# Exercise details
Retype the whole listing, please, keeping every line exact and dropping the pictures.

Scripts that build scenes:
>>
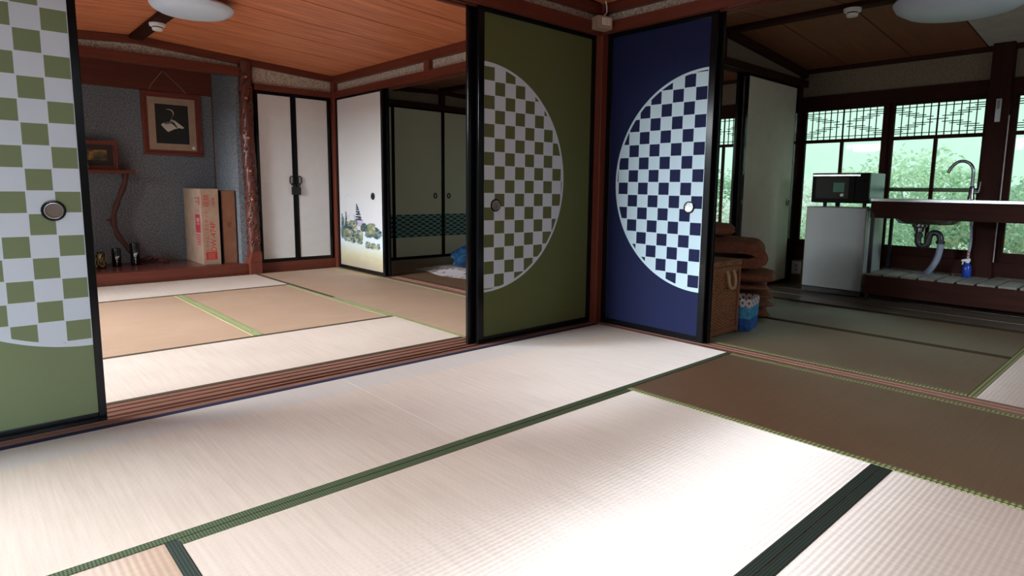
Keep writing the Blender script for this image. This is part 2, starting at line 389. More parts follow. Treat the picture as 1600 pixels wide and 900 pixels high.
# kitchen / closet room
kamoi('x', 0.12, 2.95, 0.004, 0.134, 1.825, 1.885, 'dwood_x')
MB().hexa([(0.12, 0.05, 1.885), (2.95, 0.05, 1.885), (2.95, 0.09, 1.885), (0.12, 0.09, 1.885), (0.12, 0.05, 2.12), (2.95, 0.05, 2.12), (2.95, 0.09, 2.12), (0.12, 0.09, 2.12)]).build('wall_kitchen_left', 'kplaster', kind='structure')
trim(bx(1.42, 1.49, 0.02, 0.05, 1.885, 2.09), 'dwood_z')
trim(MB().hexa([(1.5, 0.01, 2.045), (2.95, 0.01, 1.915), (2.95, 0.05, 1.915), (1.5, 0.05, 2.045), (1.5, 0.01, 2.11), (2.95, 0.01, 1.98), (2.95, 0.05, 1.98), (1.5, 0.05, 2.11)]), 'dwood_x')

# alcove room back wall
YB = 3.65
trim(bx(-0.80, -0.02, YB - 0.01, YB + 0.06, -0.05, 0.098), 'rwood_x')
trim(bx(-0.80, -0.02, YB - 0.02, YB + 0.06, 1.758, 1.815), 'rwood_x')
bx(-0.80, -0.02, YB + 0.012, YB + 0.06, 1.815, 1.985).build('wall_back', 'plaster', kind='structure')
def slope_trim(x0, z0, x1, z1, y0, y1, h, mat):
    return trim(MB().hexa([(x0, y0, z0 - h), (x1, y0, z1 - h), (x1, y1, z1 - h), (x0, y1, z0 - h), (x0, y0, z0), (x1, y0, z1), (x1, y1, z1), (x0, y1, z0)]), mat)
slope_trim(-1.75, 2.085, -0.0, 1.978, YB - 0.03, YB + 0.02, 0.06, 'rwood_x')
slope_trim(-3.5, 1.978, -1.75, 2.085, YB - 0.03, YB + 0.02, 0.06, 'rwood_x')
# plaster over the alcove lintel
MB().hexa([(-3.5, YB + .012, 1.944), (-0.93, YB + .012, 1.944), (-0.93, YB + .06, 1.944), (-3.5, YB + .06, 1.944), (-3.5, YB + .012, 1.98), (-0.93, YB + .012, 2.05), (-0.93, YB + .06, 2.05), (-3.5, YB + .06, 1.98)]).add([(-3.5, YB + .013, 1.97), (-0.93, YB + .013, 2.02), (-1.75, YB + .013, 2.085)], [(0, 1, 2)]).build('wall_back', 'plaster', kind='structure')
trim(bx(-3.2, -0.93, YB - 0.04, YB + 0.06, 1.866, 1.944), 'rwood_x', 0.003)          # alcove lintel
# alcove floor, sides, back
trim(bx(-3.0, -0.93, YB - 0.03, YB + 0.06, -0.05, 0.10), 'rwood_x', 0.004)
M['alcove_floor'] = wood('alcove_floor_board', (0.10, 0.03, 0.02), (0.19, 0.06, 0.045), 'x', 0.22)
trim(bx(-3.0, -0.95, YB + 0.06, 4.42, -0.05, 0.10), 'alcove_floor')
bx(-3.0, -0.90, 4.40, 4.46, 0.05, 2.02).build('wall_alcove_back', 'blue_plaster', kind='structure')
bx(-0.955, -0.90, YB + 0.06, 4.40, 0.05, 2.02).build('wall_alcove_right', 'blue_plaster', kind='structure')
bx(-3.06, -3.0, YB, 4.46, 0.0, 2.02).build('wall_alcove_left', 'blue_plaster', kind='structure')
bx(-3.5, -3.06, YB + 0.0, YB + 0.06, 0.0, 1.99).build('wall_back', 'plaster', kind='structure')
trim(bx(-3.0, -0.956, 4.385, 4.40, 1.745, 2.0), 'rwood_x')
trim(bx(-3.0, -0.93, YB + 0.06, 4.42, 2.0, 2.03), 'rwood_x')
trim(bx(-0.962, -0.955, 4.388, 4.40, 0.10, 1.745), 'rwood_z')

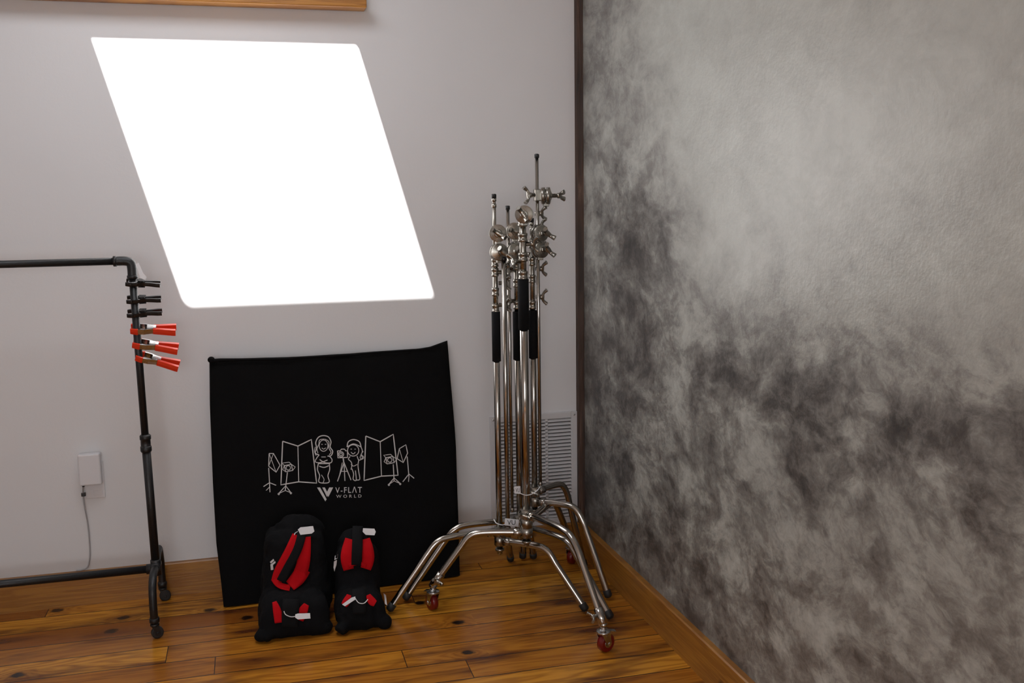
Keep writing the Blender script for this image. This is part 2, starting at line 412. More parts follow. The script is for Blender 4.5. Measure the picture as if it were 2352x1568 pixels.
<<
# Exercise answer
Keep writing the Blender script for this image. This is part 2, starting at line 389. More parts follow. Treat the picture as 1600 pixels wide and 900 pixels high.
# kitchen / closet room
kamoi('x', 0.12, 2.95, 0.004, 0.134, 1.825, 1.885, 'dwood_x')
MB().hexa([(0.12, 0.05, 1.885), (2.95, 0.05, 1.885), (2.95, 0.09, 1.885), (0.12, 0.09, 1.885), (0.12, 0.05, 2.12), (2.95, 0.05, 2.12), (2.95, 0.09, 2.12), (0.12, 0.09, 2.12)]).build('wall_kitchen_left', 'kplaster', kind='structure')
trim(bx(1.42, 1.49, 0.02, 0.05, 1.885, 2.09), 'dwood_z')
trim(MB().hexa([(1.5, 0.01, 2.045), (2.95, 0.01, 1.915), (2.95, 0.05, 1.915), (1.5, 0.05, 2.045), (1.5, 0.01, 2.11), (2.95, 0.01, 1.98), (2.95, 0.05, 1.98), (1.5, 0.05, 2.11)]), 'dwood_x')

# alcove room back wall
YB = 3.65
trim(bx(-0.80, -0.02, YB - 0.01, YB + 0.06, -0.05, 0.098), 'rwood_x')
trim(bx(-0.80, -0.02, YB - 0.02, YB + 0.06, 1.758, 1.815), 'rwood_x')
bx(-0.80, -0.02, YB + 0.012, YB + 0.06, 1.815, 1.985).build('wall_back', 'plaster', kind='structure')
def slope_trim(x0, z0, x1, z1, y0, y1, h, mat):
    return trim(MB().hexa([(x0, y0, z0 - h), (x1, y0, z1 - h), (x1, y1, z1 - h), (x0, y1, z0 - h), (x0, y0, z0), (x1, y0, z1), (x1, y1, z1), (x0, y1, z0)]), mat)
slope_trim(-1.75, 2.085, -0.0, 1.978, YB - 0.03, YB + 0.02, 0.06, 'rwood_x')
slope_trim(-3.5, 1.978, -1.75, 2.085, YB - 0.03, YB + 0.02, 0.06, 'rwood_x')
# plaster over the alcove lintel
MB().hexa([(-3.5, YB + .012, 1.944), (-0.93, YB + .012, 1.944), (-0.93, YB + .06, 1.944), (-3.5, YB + .06, 1.944), (-3.5, YB + .012, 1.98), (-0.93, YB + .012, 2.05), (-0.93, YB + .06, 2.05), (-3.5, YB + .06, 1.98)]).add([(-3.5, YB + .013, 1.97), (-0.93, YB + .013, 2.02), (-1.75, YB + .013, 2.085)], [(0, 1, 2)]).build('wall_back', 'plaster', kind='structure')
trim(bx(-3.2, -0.93, YB - 0.04, YB + 0.06, 1.866, 1.944), 'rwood_x', 0.003)          # alcove lintel
# alcove floor, sides, back
trim(bx(-3.0, -0.93, YB - 0.03, YB + 0.06, -0.05, 0.10), 'rwood_x', 0.004)
M['alcove_floor'] = wood('alcove_floor_board', (0.10, 0.03, 0.02), (0.19, 0.06, 0.045), 'x', 0.22)
trim(bx(-3.0, -0.95, YB + 0.06, 4.42, -0.05, 0.10), 'alcove_floor')
bx(-3.0, -0.90, 4.40, 4.46, 0.05, 2.02).build('wall_alcove_back', 'blue_plaster', kind='structure')
bx(-0.955, -0.90, YB + 0.06, 4.40, 0.05, 2.02).build('wall_alcove_right', 'blue_plaster', kind='structure')
bx(-3.06, -3.0, YB, 4.46, 0.0, 2.02).build('wall_alcove_left', 'blue_plaster', kind='structure')
bx(-3.5, -3.06, YB + 0.0, YB + 0.06, 0.0, 1.99).build('wall_back', 'plaster', kind='structure')
trim(bx(-3.0, -0.956, 4.385, 4.40, 1.745, 2.0), 'rwood_x')
trim(bx(-3.0, -0.93, YB + 0.06, 4.42, 2.0, 2.03), 'rwood_x')
trim(bx(-0.962, -0.955, 4.388, 4.40, 0.10, 1.745), 'rwood_z')

Keep writing the Blender script for this image. This is part 2, starting at line 412. More parts follow. The script is for Blender 4.5. Measure the picture as if it were 2352x1568 pixels.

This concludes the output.